Cash-only bail challenged in court
ALBANY -- A defense lawyer urged New York's top court to require that judges set at least two forms of bail, which can include cash, various bonds or a credit card, arguing that state law requires it.
Attorney Marika Meis told the Court of Appeals that the purpose of bail is to ensure defendants return to court, and cash-only bail is the most difficult for indigent defendants.
She represented Shaun McManus, who was arrested on new misdemeanor charges in March 2009 while facing a felony arson charge in the Bronx. The judge set "cash only" bail at $20,000, which McManus was unable to post.
"Cash-only bail is the most onerous form," Meis said in arguments before the court on Tuesday. "It is a minority of judges who set bail at cash only but it is still a common practice."
Assistant Bronx District Attorney Stanley Kaplan, agreeing with lower courts, said judges have the discretion to require cash. "These statutes should be read permissively in different scenarios," he said.
Kaplan said the issue comes up infrequently, only twice that he could recall in the past 15 years.
Judge Eugene Pigott Jr. said it was new to him.
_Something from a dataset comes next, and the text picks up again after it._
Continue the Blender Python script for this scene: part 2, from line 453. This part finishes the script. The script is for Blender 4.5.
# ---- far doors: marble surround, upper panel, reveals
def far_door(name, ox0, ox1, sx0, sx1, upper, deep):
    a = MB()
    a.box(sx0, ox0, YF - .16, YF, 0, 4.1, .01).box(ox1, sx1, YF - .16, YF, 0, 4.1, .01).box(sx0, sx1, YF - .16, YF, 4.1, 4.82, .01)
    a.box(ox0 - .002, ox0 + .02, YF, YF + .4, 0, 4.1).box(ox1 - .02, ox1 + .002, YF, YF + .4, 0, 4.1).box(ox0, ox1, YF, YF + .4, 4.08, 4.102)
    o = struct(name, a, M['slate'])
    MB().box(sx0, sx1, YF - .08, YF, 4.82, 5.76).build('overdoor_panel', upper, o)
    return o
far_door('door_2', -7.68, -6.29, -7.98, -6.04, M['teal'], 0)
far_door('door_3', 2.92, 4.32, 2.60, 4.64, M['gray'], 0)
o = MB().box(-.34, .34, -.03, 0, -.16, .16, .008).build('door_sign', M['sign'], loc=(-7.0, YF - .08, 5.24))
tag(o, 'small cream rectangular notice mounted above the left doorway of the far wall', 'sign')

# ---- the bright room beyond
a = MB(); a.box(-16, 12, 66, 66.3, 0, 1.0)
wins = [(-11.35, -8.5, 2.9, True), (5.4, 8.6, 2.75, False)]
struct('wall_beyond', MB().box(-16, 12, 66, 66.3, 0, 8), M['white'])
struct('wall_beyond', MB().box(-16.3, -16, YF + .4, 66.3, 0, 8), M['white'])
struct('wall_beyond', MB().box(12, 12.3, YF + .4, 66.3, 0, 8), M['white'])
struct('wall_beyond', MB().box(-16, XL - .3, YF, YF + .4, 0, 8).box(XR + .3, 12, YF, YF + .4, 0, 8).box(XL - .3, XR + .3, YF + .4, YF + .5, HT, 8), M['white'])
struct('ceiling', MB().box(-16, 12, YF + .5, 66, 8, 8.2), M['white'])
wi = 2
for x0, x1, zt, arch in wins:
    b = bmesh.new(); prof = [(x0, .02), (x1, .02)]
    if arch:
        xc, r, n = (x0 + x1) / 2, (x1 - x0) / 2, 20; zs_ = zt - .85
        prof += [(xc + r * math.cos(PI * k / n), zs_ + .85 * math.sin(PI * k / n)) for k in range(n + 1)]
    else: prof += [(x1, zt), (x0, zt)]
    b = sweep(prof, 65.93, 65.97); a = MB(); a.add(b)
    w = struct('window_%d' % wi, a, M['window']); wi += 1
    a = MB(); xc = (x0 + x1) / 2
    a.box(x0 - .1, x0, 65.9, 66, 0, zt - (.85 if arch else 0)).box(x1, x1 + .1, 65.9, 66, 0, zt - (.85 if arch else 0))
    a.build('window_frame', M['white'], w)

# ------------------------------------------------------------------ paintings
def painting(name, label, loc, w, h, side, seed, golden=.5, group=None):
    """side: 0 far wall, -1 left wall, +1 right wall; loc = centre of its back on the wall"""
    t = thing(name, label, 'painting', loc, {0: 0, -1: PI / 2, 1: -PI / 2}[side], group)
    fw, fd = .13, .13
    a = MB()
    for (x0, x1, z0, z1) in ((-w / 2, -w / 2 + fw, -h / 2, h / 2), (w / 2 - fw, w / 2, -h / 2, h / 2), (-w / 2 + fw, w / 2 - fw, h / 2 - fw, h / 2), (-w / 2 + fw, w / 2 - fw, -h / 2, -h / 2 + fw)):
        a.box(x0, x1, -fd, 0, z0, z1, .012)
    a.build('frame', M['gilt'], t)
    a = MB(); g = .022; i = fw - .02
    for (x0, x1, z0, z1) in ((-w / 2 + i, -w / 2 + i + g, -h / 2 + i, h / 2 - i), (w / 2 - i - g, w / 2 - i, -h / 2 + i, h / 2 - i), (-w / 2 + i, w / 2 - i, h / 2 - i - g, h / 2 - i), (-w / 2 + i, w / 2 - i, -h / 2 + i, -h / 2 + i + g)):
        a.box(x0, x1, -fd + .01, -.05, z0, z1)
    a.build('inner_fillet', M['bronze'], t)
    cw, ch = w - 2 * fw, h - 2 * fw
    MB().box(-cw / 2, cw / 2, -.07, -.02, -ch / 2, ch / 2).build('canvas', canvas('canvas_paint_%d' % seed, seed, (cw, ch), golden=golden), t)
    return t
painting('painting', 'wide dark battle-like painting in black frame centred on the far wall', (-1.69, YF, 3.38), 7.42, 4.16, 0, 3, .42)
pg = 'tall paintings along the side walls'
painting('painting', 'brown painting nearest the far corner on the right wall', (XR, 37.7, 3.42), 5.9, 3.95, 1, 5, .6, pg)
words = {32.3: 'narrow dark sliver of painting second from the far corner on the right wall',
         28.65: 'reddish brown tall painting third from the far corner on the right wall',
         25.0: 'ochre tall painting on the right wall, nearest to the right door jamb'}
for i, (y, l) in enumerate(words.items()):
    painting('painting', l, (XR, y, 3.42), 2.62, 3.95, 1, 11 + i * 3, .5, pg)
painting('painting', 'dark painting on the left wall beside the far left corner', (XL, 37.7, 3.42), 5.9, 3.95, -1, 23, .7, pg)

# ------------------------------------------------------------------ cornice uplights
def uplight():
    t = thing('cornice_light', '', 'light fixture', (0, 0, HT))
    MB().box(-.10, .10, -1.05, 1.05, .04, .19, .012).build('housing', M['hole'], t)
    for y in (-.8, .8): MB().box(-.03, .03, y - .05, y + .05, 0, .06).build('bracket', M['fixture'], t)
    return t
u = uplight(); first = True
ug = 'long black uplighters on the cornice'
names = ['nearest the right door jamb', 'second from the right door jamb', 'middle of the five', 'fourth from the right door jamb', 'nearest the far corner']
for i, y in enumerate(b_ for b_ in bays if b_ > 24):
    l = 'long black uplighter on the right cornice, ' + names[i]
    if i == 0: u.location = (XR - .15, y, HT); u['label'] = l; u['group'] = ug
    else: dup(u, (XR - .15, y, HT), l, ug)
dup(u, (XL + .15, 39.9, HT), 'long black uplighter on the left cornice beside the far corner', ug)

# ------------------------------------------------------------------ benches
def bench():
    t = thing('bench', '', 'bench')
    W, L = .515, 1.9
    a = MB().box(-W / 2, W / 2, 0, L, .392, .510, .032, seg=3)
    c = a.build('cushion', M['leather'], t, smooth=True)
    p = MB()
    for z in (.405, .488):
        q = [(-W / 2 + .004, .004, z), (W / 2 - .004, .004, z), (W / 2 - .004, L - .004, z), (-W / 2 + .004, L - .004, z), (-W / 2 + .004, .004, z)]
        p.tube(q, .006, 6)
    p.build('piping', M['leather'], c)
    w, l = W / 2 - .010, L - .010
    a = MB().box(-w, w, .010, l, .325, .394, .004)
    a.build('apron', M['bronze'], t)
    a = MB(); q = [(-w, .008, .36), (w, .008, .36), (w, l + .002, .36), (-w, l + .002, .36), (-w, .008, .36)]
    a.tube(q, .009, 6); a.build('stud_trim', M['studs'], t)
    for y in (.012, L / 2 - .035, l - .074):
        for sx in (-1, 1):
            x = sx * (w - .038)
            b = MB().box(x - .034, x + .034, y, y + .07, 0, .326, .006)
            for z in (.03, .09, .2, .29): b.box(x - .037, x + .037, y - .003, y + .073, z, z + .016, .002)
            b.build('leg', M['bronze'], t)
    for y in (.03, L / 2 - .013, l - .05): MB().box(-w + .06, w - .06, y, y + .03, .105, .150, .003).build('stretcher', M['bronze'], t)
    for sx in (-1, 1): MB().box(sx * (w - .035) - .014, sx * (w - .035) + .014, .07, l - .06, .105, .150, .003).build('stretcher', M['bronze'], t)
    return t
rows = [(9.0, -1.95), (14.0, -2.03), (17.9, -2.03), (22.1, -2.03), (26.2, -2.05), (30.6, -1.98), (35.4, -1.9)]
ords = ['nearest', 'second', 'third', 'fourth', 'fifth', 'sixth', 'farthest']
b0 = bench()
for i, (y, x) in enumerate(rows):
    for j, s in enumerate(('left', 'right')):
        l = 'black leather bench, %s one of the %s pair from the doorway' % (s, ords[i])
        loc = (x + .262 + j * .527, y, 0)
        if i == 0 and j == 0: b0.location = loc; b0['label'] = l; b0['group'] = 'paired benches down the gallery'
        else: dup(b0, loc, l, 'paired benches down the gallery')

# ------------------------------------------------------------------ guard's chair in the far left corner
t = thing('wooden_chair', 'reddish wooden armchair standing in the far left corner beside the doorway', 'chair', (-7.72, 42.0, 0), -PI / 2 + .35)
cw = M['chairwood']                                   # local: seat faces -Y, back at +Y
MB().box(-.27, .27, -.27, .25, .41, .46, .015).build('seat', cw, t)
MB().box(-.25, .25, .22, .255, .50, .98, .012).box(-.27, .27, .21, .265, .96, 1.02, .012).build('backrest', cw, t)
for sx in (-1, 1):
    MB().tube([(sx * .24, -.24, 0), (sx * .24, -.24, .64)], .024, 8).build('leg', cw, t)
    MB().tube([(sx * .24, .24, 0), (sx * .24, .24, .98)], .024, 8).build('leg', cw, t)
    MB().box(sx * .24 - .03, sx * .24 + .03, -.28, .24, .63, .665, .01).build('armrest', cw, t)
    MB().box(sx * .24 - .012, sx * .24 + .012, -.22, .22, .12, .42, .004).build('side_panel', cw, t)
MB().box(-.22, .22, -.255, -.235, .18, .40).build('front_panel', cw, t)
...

He said bonds usually require the defendant to put up 10 percent of the bail amount and noted the downside for defendants who can't come up with required cash. "If they can't make it, you're effectively denying them bail. That's what you don't want to do," he said.
Meis said judges have the discretion to set bail and a different bond amount, as long as there are two forms, and acknowledged they can deny bail altogether.
New York's criminal procedure law says: "A court may designate the amount of the bail without designating the form or forms in which it may be posted."